So this week of The Hunger Challenge is to live on a food stamp budget for the week. For a family of four, a food stamp budget is $120.68 for the week. We have trouble figuring out our monthly food budget because we buy all of our meat and poultry in bulk (from the farm!) and much of the rest of our foods in bulk too. So it’s difficult to come up with a number that we spend every month. We track our food dollars, but do so more on an annual basis than a monthly basis.

In the video at service this week, the family that was interviewed talked about buying a whole chicken for $4 at Aldi among other things. I cringed at that comment. I wonder what was done to that chicken in order to be able to sell it for FOUR dollars. While I commend this family and others for paying more attention to their food budgets in a move of solidarity and compassion with people that have to live on food stamp budgets all year long, I hope that people that participate don’t only come away with the knowledge that they can find cheap food if they seek it out. People in poverty, as I’ve mentioned, don’t have as many choices as the rest of us. I hope and pray that we come away as a community from this week in hopes of working to give people in poverty more and better choices when it comes to their food:

  • Just because you live in poverty, you shouldn’t only be able to afford government-subsidized junk food.
  • People on food stamps should be encouraged to vote with their food dollars too – many farmer’s markets accept SNAP benefits.
  • As a community of Christ followers, we should be lobbying for a program like this one in Michigan, which doubles food stamp dollars spent at local farmer’s markets because keeping our spending locally builds our communities in a myriad of ways, in addition to getting low income families eating better.
  • I’m praying that this week, Grace people get creative in how we can not only be more compassionate to people receiving food stamps, but how we can help make it easier for them to make more sustainable (both for their bodies and for our communities) food choices.
  • We should actually be spending MORE on our food. Food is our fuel. We are what we eat. And as a country, we’re sick and dying. If this project teaches us as a community anything, it should be that we should be more mindful of how we spend our food dollars.

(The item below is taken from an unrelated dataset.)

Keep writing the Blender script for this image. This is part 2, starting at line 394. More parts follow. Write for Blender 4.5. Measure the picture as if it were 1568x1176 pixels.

So instead of living on a food stamp budget for the week, we’re going to only eat from our freezer and pantry and meticulously track how much our meals cost. I’m hoping to show that eating locally, seasonally, and making sustainability of our food choices a priority is not as expensive as many may think.

Meatless Monday at house, so no meat allowed

Organic quinoa, cinnamon, fair trade banana with milk
$0.60 x 3 servings = $1.80

Scrambled eggs (6 local, free range) eggs with cheese, organic peppers, onions, and kale (peppers and kale were from our garden, so I’m counting those as freebies)
$0.82 x 3 servings = $2.45

Tortillas, organic and local butternut squash, organic onion, organic black beans, Neufchâtel cheese, Colby jack cheese, homemade salsa verde (from the garden) – recipe to come
Organic romaine salad
$5.95 total (enough for leftovers for everyone’s lunch on Tuesday)

2 organic apples $1.30
Almonds $0.80
Dark organic chocolate $0.50
Organic grapes $1

Total for three eaters*: $15

*Jasper should really count as an adult eater. You should see that kid – he’s a machine!